Fair Warning (Jack McEvoy 3)
Michael Connelly
Fair Warning is the third solo outing for Jack McEvoy, the investigative reporter that first appeared in 1996’s The Poet, Connelly’s fifth book. He made a second appearance 2009’s The Scarecrow. There are no cameos by Bosch or Haller, but McEvoy’s long-time associate Rachel Walling plays a key role. She’s popped up in the occasional Bosch and Haller book (as has McEvoy), so the book is still part of the LA-based “Connelly-verse”.
The “Fair Warning” of the title refers to the online consumer rights website that McEvoy now works for, using his skills as an investigative journalist to uncover safety violations and scams. Previously, he’s built a track record for capturing killers, but the opening of this novel sees him being accused of being one himself, after a woman he went on a single date with turns up dead.
I’m not going to detail the plot anymore; I’ll leave that for you to enjoy. Suffice to say, the plotting is meticulous, with the pacing spot-on, and the premise ingenious and scarily prescient. Unlike most of Connelly’s novels. This is primarily told from a first-person point of view. I read a recent review of another author’s work, where the person claimed that they automatically gave such books one star. I will try to remain professional and merely say that not only is this one of the dumbest statements I have ever read, it also robs them of brilliant stories such as this. The first-person narrative gives an intimacy to the prose that would be missing in a third person telling, and works tremendously well.
As with all Connelly novels, he really gets under the skin of Los Angeles. I’ve never visited the city, yet through the eyes of Bosch, Haller and McEvoy, I feel as though I have walked its streets. The characters are well-drawn, and the villain is excellent.

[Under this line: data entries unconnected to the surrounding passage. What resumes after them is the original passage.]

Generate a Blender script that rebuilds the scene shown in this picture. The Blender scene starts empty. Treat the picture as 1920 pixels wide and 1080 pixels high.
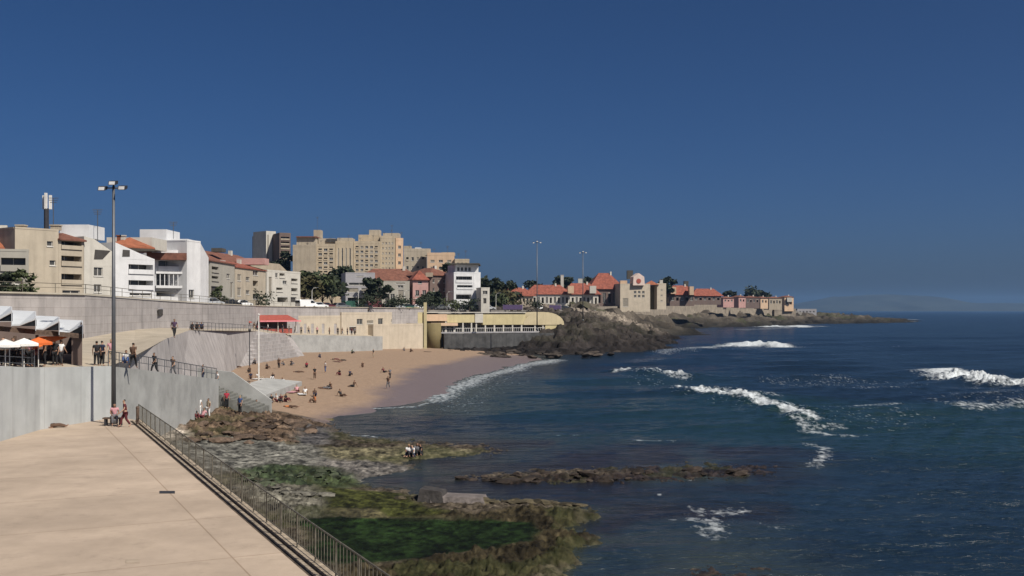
import bpy, bmesh, math, random
import numpy as np
from mathutils import Vector, Matrix
random.seed(7); RNG = np.random.default_rng(7)
S = bpy.context.scene
COL = S.collection
R = math.radians

# ------------------------------------------------------------------ camera, sky, sun, exposure
F, CX, HY, CZ = 2000.0, 960.0, 582.0, 11.0      # focal length (px of a 1920 frame), principal column, horizon row, eye height
cam = bpy.data.cameras.new('camera'); camo = bpy.data.objects.new('camera', cam); COL.objects.link(camo)
cam.sensor_width = 36; cam.lens = 36*F/1920; cam.shift_y = (HY-1-540)/1920
cam.clip_start = 0.5; cam.clip_end = 60000
camo.location = (0, 0, CZ); camo.rotation_euler = (R(90), 0, 0)
S.camera = camo
SUN_EL, SUN_AZ = R(48), R(130)                   # azimuth clockwise from +Y: the sun is behind the camera, to the right
W = bpy.data.worlds.new('World'); S.world = W; W.use_nodes = True
nt = W.node_tree; bg = nt.nodes['Background']
sky = nt.nodes.new('ShaderNodeTexSky'); sky.sky_type = 'NISHITA'; sky.sun_disc = False
sky.sun_elevation = SUN_EL; sky.sun_rotation = SUN_AZ
sky.altitude = 0; sky.air_density = .5; sky.dust_density = 2.4; sky.ozone_density = 10.0
hs = nt.nodes.new('ShaderNodeHueSaturation'); hs.inputs['Saturation'].default_value = 1.10; nt.links.new(sky.outputs[0], hs.inputs['Color']); nt.links.new(hs.outputs[0], bg.inputs[0]); bg.inputs[1].default_value = 0.052
sl = bpy.data.lights.new('sun', 'SUN'); sl.energy = 4.6; sl.angle = R(0.5); sl.color = (1, .93, .82)
slo = bpy.data.objects.new('sun', sl); COL.objects.link(slo)
sdir = Vector((math.sin(SUN_AZ)*math.cos(SUN_EL), math.cos(SUN_AZ)*math.cos(SUN_EL), math.sin(SUN_EL)))
slo.rotation_euler = sdir.to_track_quat('Z', 'Y').to_euler(); slo.location = sdir*300
S.view_settings.view_transform = 'Standard'; S.view_settings.look = 'None'
S.view_settings.exposure = 0.3; S.view_settings.gamma = 1.0
S.cycles.max_bounces = 5; S.cycles.volume_bounces = 0; S.cycles.transparent_max_bounces = 6

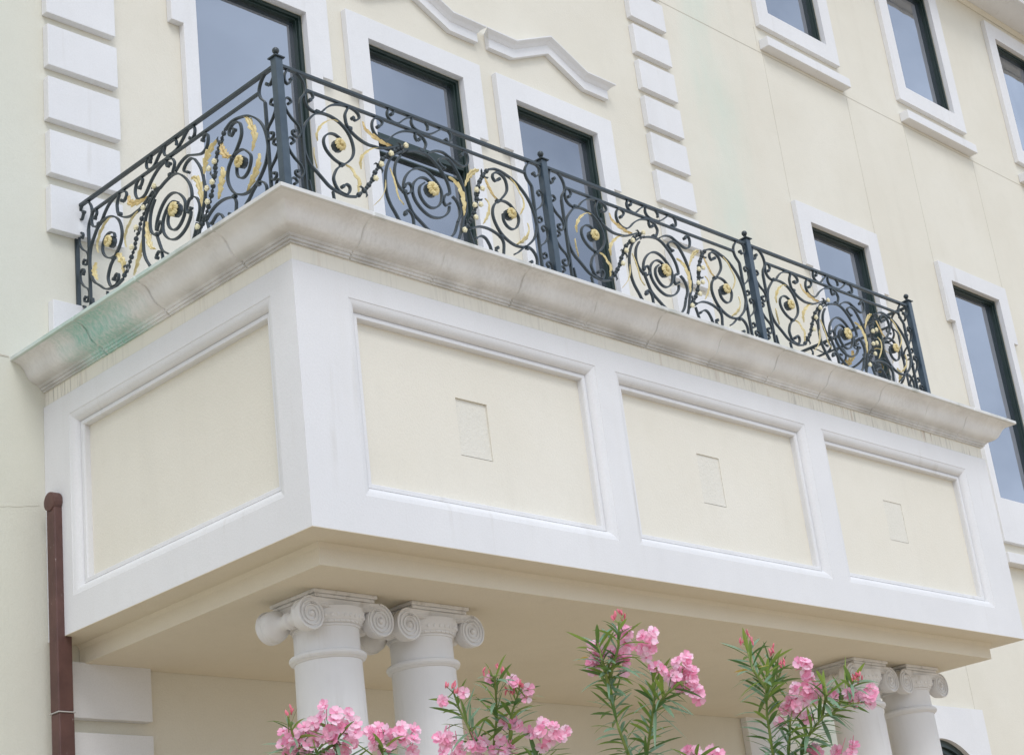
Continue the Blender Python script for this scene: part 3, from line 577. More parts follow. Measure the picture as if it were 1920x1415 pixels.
for x0, s_ in ((0, 1), (W, -1)):
    mb = MB(); mb.cells([LY[0] - .02, LY[1] + .02], [PZ[0] - .02, PZ[1] + .02], lambda x, z: True, FD + .003, FD + .03, lm(x0, s_))
    mb.build('panel', M['panel'], bal)
def sweep_rect(a0, a1, b0, b1, prof, mp):
    mb = MB(); vs = []
    for (sx, sz) in ((0, 0), (1, 0), (1, 1), (0, 1)):
        for w2, d in prof:
            vs.append(mp(a1 - w2 if sx else a0 + w2, b1 - w2 if sz else b0 + w2, d))
    n = len(prof)
    return mb.add(vs, [(c * n + i, ((c + 1) % 4) * n + i, ((c + 1) % 4) * n + i + 1, c * n + i + 1) for c in range(4) for i in range(n - 1)])
mprof = [(-.001, .001), (.003, .003)] + [(.003 + .055 * math.sin(i / 8 * PI / 2), .004 + .046 * (1 - math.cos(i / 8 * PI / 2))) for i in range(1, 9)] + [(.060, .045), (.062, .040), (.083, .040), (.086, .043), (.089, .050), (.089, .0835)]
for a, b2 in PX:
    sweep_rect(a, b2, PZ[0], PZ[1], mprof, front(0)).build('panel_moulding', M['white'], bal)
sweep_rect(LY[0], LY[1], PZ[0], PZ[1], mprof, lm(0, 1)).build('panel_moulding', M['white'], bal)
sweep_rect(LY[0], LY[1], PZ[0], PZ[1], mprof, lm(W, -1)).build('panel_moulding', M['white'], bal)
# core, soffit step
mb = MB(); mb.box(FD + .032, W - FD - .032, FD + .032, D, .003, H); mb.build('core', M['soffit'], bal)
mb = MB(); mb.box(.0, W, .0, D - .003, -.0035, -.0004); mb.build('soffit_border', M['soffit'], bal)
mb = MB(); mb.box(.2, W - .2, .2, D - .001, -.12, -.0038); mb.build('soffit', M['soffit'], bal, bevel=.004)
# cove between the border and the step
def side_sweep(prof, o_name, mat, stations=None, cap=True, smooth=True, parent=bal):
    """profile (outward offset, z) carried round the three free sides"""
    mb = MB(); vs = []; rings = []
    def ring(fn, ins=0):
        rings.append(len(vs)); vs.extend(fn(o - ins, z) for o, z in prof)
    ring(lambda o, z: (-o, D, z))
    for y, ins in (stations or {}).get('L', []): ring(lambda o, z, y=y: (-o, y, z), ins)
    ring(lambda o, z: (-o, -o, z))
    for x, ins in (stations or {}).get('F', []): ring(lambda o, z, x=x: (x, -o, z), ins)
    ring(lambda o, z: (W + o, -o, z))
    for y, ins in (stations or {}).get('R', []): ring(lambda o, z, y=y: (W + o, y, z), ins)
    ring(lambda o, z: (W + o, D, z))
    n = len(prof); fs = []
    for r0, r1 in zip(rings, rings[1:]): fs += [(r0 + i, r1 + i, r1 + i + 1, r0 + i + 1) for i in range(n - 1)]
    mb.add(vs, fs)
    return mb.build(o_name, mat, parent, smooth=smooth)
cv = [(-.2 - .001, -.05)] + [(-.2 + .045 * (1 - math.cos(a)), -.05 + .038 * math.sin(a)) for a in [PI / 2 * i / 6 for i in range(7)]]
side_sweep([(-.201, -.030), (-.195, -.014), (-.184, -.004)] if True else [(-.201, -.052), (-.193, -.042), (-.183, -.028), (-.168, -.014), (-.150, -.004)], 'cove', M['soffit'])
# fascia band and cornice
side_sweep([(-.12, H + .0005), (-.040, H + .0005), (-.040, H + .007), (-.014, H + .007), (-.012, H + .010), (-.012, 1.536), (-.12, 1.536)], 'fascia', M['fascia'], smooth=False)
cy_ = []
for i in range(13):
    t_ = i / 12; z = 1.578 + (1.700 - 1.578) * t_
    o = .045 + .155 * (t_ * t_ * (3 - 2 * t_)) if False else .040 + .160 * (.5 + .5 * math.sin((t_ - .5) * PI) * .55 + (t_ - .5) * .45)
    cy_.append((o, z))
# bulge below, hollow above
cy_ = [(.034, 1.574), (.055, 1.579), (.075, 1.587), (.093, 1.599), (.106, 1.613), (.115, 1.628), (.123, 1.644), (.132, 1.660), (.145, 1.674), (.162, 1.686), (.182, 1.694), (.204, 1.699)]
cprof = [(-.1, 1.5365), (.004, 1.5365), (.004, 1.545), (.016, 1.547), (.018, 1.553), (.018, 1.560), (.026, 1.562), (.030, 1.568)] + cy_
def groove(vals):
    out = []
    for v, dp in vals: out += [(v - .008, 0), (v - .0035, dp * 1.5), (v + .0035, dp * 1.5), (v + .008, 0)]
    return out
SF = sorted([(.40, .008), (.99, .004), (1.61, .008), (2.25, .004), (2.83, .009), (3.45, .005), (4.07, .010), (4.68, .010), (5.33, .008), (5.95, .004), (6.5, .006)])
SL = sorted([(1.706, .012), (1.081, .012), (.369, .008)], reverse=True)
gl_ = []
for v, dp in SL: gl_ += [(v + .008, 0), (v + .0035, dp * 1.5), (v - .0035, dp * 1.5), (v - .008, 0)]
ST = {'L': gl_, 'F': groove(SF), 'R': groove([(.4, .008), (1.1, .008), (1.8, .008)])}
side_sweep(cprof, 'cornice', M['stone'], ST)
side_sweep([(.19, 1.6995), (.214, 1.6995), (.220, 1.704), (.220, 1.724), (.216, 1.728), (-.4, 1.728)], 'cornice_lip', M['lip'], {'L': [(v, i * .4) for v, i in gl_], 'F': [(v, i * .4) for v, i in groove(SF)]})
mb = MB(); mb.box(-.02, W + .02, -.02, D, 1.56, 1.722); mb.build('balcony_floor', M['stone'], bal)

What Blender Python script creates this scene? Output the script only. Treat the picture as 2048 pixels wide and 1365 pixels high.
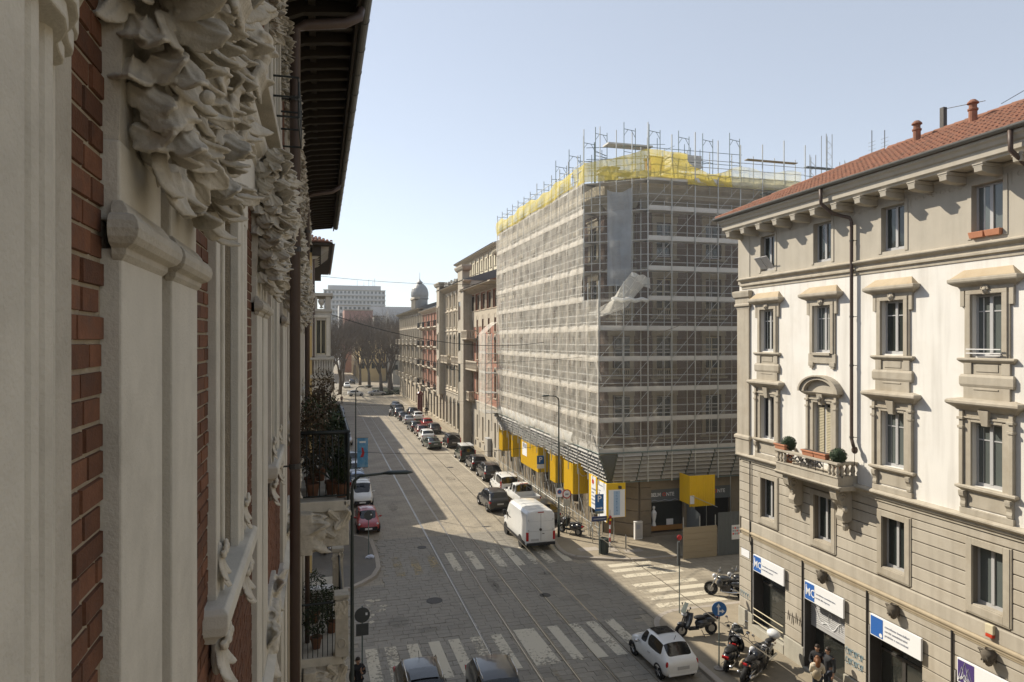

Something worthy of note, without giving too much away, is how accurate the science in this book is. This overlaps with my own field of expertise and not only is he technically correct, his use of the associated language is precise, yet comfortable. This can be rather difficult to pull off. The concepts dealt with can be hard for a non-specialist to render into meaningful prose. I confess to wincing whenever this is dealt with in fiction or on the screen; all too often writers throw a few appropriate phrases and words at the page and kind of hope they make enough sense to the casual reader to get their point across. To paraphrase Eric Morecombe “I am using all the correct vocabulary, but not necessarily in the correct order”. In Fair Warning he avoids this trap and any extrapolation that he does for story-telling purposes is seamless. All praise to his editors and beta readers.
This is another Connelly classic – which is in itself a recommendation – and the welcome return of one of his lesser-known characters.